▸ **Directions**
Your task is to transcribe the data in full.

▸ **Supplied data**
######

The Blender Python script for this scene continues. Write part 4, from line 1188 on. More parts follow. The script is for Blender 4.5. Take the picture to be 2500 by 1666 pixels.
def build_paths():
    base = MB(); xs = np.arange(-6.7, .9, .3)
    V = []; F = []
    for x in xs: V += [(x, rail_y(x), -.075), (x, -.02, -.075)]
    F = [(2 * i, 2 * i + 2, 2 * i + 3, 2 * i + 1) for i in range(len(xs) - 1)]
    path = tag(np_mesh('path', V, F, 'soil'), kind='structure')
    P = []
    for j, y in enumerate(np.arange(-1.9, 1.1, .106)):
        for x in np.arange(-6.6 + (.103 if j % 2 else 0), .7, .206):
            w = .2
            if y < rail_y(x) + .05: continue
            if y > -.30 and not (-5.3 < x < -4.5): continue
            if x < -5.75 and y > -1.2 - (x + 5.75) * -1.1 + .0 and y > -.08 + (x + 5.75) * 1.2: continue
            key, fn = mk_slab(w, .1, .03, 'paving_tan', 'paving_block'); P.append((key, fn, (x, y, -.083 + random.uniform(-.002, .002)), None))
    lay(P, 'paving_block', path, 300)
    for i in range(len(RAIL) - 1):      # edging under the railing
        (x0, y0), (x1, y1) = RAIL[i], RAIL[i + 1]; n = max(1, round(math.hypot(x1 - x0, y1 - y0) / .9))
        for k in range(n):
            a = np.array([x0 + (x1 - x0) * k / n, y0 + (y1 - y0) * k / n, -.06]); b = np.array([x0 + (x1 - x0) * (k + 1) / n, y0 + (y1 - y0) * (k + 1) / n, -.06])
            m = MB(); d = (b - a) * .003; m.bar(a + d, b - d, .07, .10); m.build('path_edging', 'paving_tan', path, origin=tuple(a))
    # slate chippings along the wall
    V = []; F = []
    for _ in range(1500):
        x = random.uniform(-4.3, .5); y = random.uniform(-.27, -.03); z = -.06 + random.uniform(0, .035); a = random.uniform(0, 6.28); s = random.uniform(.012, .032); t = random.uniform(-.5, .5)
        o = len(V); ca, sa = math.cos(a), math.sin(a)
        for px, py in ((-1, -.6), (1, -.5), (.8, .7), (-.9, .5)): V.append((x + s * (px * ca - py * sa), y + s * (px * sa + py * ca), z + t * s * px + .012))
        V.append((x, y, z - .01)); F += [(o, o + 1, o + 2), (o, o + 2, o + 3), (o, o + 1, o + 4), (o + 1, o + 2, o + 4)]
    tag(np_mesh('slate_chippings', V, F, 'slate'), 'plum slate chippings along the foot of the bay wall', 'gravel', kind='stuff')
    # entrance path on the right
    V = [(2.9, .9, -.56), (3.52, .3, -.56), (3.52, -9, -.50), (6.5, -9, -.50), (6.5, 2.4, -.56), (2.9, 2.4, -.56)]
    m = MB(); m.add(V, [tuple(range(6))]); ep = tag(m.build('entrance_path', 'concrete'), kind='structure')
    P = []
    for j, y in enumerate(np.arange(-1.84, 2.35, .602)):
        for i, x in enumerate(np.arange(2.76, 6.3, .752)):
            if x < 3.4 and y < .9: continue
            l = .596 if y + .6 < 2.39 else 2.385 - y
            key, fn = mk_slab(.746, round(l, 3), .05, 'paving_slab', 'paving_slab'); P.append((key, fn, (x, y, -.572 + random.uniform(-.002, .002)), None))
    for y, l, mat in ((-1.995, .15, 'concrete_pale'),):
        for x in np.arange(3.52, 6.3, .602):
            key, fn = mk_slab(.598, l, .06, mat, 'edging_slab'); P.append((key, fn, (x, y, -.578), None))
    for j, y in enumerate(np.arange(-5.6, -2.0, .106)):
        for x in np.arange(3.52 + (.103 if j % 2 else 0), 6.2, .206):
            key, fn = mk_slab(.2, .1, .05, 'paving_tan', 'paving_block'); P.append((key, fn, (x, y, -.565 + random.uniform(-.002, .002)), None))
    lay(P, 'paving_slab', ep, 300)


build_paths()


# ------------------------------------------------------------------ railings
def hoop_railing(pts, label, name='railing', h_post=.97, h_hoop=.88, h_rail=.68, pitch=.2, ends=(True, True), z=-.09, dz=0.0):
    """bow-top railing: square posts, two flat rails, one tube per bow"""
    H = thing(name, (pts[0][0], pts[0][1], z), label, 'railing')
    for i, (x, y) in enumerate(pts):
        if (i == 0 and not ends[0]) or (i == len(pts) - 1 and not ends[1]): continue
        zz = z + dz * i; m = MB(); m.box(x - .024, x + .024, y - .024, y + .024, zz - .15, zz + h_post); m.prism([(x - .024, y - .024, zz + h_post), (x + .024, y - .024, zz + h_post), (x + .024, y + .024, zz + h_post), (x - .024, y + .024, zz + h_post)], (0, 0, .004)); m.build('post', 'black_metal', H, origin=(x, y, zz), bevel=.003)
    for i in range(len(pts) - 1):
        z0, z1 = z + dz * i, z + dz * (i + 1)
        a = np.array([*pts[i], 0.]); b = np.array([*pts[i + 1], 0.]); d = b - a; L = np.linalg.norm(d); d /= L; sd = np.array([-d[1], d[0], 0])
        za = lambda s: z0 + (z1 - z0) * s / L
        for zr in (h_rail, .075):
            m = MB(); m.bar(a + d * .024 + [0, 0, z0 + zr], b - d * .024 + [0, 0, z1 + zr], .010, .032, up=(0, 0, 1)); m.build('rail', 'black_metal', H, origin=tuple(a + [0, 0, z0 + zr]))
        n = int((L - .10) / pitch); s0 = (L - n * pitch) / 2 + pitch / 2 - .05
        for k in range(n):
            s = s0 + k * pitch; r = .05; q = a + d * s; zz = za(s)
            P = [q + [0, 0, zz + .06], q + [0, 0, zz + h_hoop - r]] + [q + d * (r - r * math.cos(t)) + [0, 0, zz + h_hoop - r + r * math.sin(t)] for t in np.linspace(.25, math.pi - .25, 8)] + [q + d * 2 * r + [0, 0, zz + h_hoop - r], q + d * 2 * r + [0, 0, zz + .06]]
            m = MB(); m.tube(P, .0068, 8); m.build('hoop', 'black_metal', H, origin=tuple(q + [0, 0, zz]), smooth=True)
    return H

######

▸ **Finished exercise**
The Blender Python script for this scene continues. Write part 4, from line 1188 on. More parts follow. The script is for Blender 4.5. Take the picture to be 2500 by 1666 pixels.
def build_paths():
    base = MB(); xs = np.arange(-6.7, .9, .3)
    V = []; F = []
    for x in xs: V += [(x, rail_y(x), -.075), (x, -.02, -.075)]
    F = [(2 * i, 2 * i + 2, 2 * i + 3, 2 * i + 1) for i in range(len(xs) - 1)]
    path = tag(np_mesh('path', V, F, 'soil'), kind='structure')
    P = []
    for j, y in enumerate(np.arange(-1.9, 1.1, .106)):
        for x in np.arange(-6.6 + (.103 if j % 2 else 0), .7, .206):
            w = .2
            if y < rail_y(x) + .05: continue
            if y > -.30 and not (-5.3 < x < -4.5): continue
            if x < -5.75 and y > -1.2 - (x + 5.75) * -1.1 + .0 and y > -.08 + (x + 5.75) * 1.2: continue
            key, fn = mk_slab(w, .1, .03, 'paving_tan', 'paving_block'); P.append((key, fn, (x, y, -.083 + random.uniform(-.002, .002)), None))
    lay(P, 'paving_block', path, 300)
    for i in range(len(RAIL) - 1):      # edging under the railing
        (x0, y0), (x1, y1) = RAIL[i], RAIL[i + 1]; n = max(1, round(math.hypot(x1 - x0, y1 - y0) / .9))
        for k in range(n):
            a = np.array([x0 + (x1 - x0) * k / n, y0 + (y1 - y0) * k / n, -.06]); b = np.array([x0 + (x1 - x0) * (k + 1) / n, y0 + (y1 - y0) * (k + 1) / n, -.06])
            m = MB(); d = (b - a) * .003; m.bar(a + d, b - d, .07, .10); m.build('path_edging', 'paving_tan', path, origin=tuple(a))
    # slate chippings along the wall
    V = []; F = []
    for _ in range(1500):
        x = random.uniform(-4.3, .5); y = random.uniform(-.27, -.03); z = -.06 + random.uniform(0, .035); a = random.uniform(0, 6.28); s = random.uniform(.012, .032); t = random.uniform(-.5, .5)
        o = len(V); ca, sa = math.cos(a), math.sin(a)
        for px, py in ((-1, -.6), (1, -.5), (.8, .7), (-.9, .5)): V.append((x + s * (px * ca - py * sa), y + s * (px * sa + py * ca), z + t * s * px + .012))
        V.append((x, y, z - .01)); F += [(o, o + 1, o + 2), (o, o + 2, o + 3), (o, o + 1, o + 4), (o + 1, o + 2, o + 4)]
    tag(np_mesh('slate_chippings', V, F, 'slate'), 'plum slate chippings along the foot of the bay wall', 'gravel', kind='stuff')
    # entrance path on the right
    V = [(2.9, .9, -.56), (3.52, .3, -.56), (3.52, -9, -.50), (6.5, -9, -.50), (6.5, 2.4, -.56), (2.9, 2.4, -.56)]
    m = MB(); m.add(V, [tuple(range(6))]); ep = tag(m.build('entrance_path', 'concrete'), kind='structure')
    P = []
    for j, y in enumerate(np.arange(-1.84, 2.35, .602)):
        for i, x in enumerate(np.arange(2.76, 6.3, .752)):
            if x < 3.4 and y < .9: continue
            l = .596 if y + .6 < 2.39 else 2.385 - y
            key, fn = mk_slab(.746, round(l, 3), .05, 'paving_slab', 'paving_slab'); P.append((key, fn, (x, y, -.572 + random.uniform(-.002, .002)), None))
    for y, l, mat in ((-1.995, .15, 'concrete_pale'),):
        for x in np.arange(3.52, 6.3, .602):
            key, fn = mk_slab(.598, l, .06, mat, 'edging_slab'); P.append((key, fn, (x, y, -.578), None))
    for j, y in enumerate(np.arange(-5.6, -2.0, .106)):
        for x in np.arange(3.52 + (.103 if j % 2 else 0), 6.2, .206):
            key, fn = mk_slab(.2, .1, .05, 'paving_tan', 'paving_block'); P.append((key, fn, (x, y, -.565 + random.uniform(-.002, .002)), None))
    lay(P, 'paving_slab', ep, 300)


build_paths()


# ------------------------------------------------------------------ railings
def hoop_railing(pts, label, name='railing', h_post=.97, h_hoop=.88, h_rail=.68, pitch=.2, ends=(True, True), z=-.09, dz=0.0):
    """bow-top railing: square posts, two flat rails, one tube per bow"""
    H = thing(name, (pts[0][0], pts[0][1], z), label, 'railing')
    for i, (x, y) in enumerate(pts):
        if (i == 0 and not ends[0]) or (i == len(pts) - 1 and not ends[1]): continue
        zz = z + dz * i; m = MB(); m.box(x - .024, x + .024, y - .024, y + .024, zz - .15, zz + h_post); m.prism([(x - .024, y - .024, zz + h_post), (x + .024, y - .024, zz + h_post), (x + .024, y + .024, zz + h_post), (x - .024, y + .024, zz + h_post)], (0, 0, .004)); m.build('post', 'black_metal', H, origin=(x, y, zz), bevel=.003)
    for i in range(len(pts) - 1):
        z0, z1 = z + dz * i, z + dz * (i + 1)
        a = np.array([*pts[i], 0.]); b = np.array([*pts[i + 1], 0.]); d = b - a; L = np.linalg.norm(d); d /= L; sd = np.array([-d[1], d[0], 0])
        za = lambda s: z0 + (z1 - z0) * s / L
        for zr in (h_rail, .075):
            m = MB(); m.bar(a + d * .024 + [0, 0, z0 + zr], b - d * .024 + [0, 0, z1 + zr], .010, .032, up=(0, 0, 1)); m.build('rail', 'black_metal', H, origin=tuple(a + [0, 0, z0 + zr]))
        n = int((L - .10) / pitch); s0 = (L - n * pitch) / 2 + pitch / 2 - .05
        for k in range(n):
            s = s0 + k * pitch; r = .05; q = a + d * s; zz = za(s)
            P = [q + [0, 0, zz + .06], q + [0, 0, zz + h_hoop - r]] + [q + d * (r - r * math.cos(t)) + [0, 0, zz + h_hoop - r + r * math.sin(t)] for t in np.linspace(.25, math.pi - .25, 8)] + [q + d * 2 * r + [0, 0, zz + h_hoop - r], q + d * 2 * r + [0, 0, zz + .06]]
            m = MB(); m.tube(P, .0068, 8); m.build('hoop', 'black_metal', H, origin=tuple(q + [0, 0, zz]), smooth=True)
    return H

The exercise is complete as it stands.